Many contradictions remained unexplained. A neighbor of the cult compound, Mohan Hameed, said the religious group began moving into the small farming area 5 miles north of Najaf 16 or 17 years ago. On Monday, the provincial governor had said that the group bought the farmland only several months ago.

McClatchy Newspapers special correspondent Qassim Zein entered the compound Tuesday afternoon, more than 24 hours after the battle had ended. It still had the look of a brutal killing ground.

"I have seen something I never imagined I would see in my life," Zein said in a cell-phone call from the area.

Corpses lay everywhere, contorted in death, he reported. "I cannot count the bodies," he said. The remains of three children and six women were among the uncollected dead, he added.

Zein said he toured two workshops: one was a car-bomb facility, the other a chop shop to tear down cars.
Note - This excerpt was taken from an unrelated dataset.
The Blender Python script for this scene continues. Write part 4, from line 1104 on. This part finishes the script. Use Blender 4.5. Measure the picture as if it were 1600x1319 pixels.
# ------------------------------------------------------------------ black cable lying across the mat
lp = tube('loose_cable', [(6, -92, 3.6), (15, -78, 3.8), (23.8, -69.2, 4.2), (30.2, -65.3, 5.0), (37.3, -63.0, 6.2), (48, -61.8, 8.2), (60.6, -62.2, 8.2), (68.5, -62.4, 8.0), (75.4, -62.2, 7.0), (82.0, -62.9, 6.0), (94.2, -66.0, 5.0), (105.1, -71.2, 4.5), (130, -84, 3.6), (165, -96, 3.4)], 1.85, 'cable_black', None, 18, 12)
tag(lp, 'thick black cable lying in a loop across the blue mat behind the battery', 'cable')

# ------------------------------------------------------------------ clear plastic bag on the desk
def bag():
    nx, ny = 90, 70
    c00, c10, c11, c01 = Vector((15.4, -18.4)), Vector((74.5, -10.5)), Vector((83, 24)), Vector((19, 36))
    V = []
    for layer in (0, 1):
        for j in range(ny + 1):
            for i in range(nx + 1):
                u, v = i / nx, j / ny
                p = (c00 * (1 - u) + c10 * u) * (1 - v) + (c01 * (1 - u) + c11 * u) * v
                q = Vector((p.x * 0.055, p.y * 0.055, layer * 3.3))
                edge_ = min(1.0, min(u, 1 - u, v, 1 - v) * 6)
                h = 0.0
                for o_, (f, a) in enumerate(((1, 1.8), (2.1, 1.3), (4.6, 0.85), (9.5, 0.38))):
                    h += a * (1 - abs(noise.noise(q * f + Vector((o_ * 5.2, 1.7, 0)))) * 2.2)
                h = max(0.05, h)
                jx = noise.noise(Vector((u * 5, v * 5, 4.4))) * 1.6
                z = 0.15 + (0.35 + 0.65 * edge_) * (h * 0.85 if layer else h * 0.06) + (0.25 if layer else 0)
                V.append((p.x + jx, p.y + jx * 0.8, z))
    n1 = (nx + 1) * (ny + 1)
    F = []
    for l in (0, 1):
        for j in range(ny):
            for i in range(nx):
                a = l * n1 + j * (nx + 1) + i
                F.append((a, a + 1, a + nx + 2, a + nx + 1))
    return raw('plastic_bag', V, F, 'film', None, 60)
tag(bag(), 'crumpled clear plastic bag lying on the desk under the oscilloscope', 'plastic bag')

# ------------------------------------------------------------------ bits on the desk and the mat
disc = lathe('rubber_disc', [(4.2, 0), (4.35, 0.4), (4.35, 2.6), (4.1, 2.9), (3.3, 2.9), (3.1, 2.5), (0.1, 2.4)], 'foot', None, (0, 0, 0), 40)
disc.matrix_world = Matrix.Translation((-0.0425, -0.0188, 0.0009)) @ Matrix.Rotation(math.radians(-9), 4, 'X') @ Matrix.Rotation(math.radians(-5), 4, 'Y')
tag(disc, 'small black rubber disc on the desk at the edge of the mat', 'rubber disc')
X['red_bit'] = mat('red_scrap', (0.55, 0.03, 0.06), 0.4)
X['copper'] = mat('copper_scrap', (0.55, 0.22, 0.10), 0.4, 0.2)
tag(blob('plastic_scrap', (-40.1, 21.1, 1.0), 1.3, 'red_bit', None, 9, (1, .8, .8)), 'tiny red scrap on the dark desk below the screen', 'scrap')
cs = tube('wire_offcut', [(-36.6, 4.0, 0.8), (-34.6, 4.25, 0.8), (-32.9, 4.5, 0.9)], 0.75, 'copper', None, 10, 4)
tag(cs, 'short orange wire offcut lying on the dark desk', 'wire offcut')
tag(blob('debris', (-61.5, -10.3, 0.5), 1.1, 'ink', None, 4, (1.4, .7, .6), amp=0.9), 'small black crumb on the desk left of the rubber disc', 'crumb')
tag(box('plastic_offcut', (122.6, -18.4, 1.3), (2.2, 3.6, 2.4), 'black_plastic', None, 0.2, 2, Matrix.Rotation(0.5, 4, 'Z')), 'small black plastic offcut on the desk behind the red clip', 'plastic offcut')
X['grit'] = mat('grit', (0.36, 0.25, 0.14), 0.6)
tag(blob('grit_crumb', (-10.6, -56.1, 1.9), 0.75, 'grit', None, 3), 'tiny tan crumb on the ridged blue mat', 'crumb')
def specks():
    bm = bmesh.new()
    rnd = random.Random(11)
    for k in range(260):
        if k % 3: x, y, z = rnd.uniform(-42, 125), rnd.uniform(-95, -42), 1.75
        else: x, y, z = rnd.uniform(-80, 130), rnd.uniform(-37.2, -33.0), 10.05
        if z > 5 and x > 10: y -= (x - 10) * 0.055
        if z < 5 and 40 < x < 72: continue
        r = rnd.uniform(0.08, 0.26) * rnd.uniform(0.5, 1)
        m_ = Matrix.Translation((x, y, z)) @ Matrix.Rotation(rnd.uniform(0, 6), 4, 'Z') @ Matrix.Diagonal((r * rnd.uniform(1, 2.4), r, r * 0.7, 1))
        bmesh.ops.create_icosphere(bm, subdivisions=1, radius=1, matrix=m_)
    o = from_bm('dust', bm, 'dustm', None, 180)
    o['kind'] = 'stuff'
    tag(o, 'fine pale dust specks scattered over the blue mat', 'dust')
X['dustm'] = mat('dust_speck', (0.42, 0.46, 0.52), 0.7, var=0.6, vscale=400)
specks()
Hameed, a date farmer, said his cult neighbors sometimes had been arrested and imprisoned during the Saddam years for criminal activity, including car theft.

The compound had a beauty salon for the women who lived there, Zein found. New air conditioners kept the building cool, and outside was a rarity: a large swimming pool. Expensive furniture was everywhere.

Zein said a police official told him that a search of the compound uncovered $8 million to $10 million in American currency. U.S. Army officials took the money along with computers and documents, he told Zein.

A spokesman for U.S. forces referred questions to the Iraqi government. A State Department spokesman had no comment.

Zein counted more than 60 vehicles, including pickups and sedans. Another four large trucks were thought to have hauled weapons.

Hameed said that when the cult had first moved in, its members told him they were fleeing tribal disputes in Babil province. Aside from the occasional brush with criminal authorities, "they were always on good terms with the residents of the area. They never bothered anyone," Hameed said.

Activity picked up after the American-led invasion in 2003, he said. More visitors arrived, staying overnight. And the cult members drove new cars. When asked, they claimed to have contracts with the American base in Najaf, Hameed said. They also became more religious.

At a news conference, Maj. Hussain Muhammed of the Iraqi army said officials continued to find weapons at the compound. "It is enough for a whole army," he said.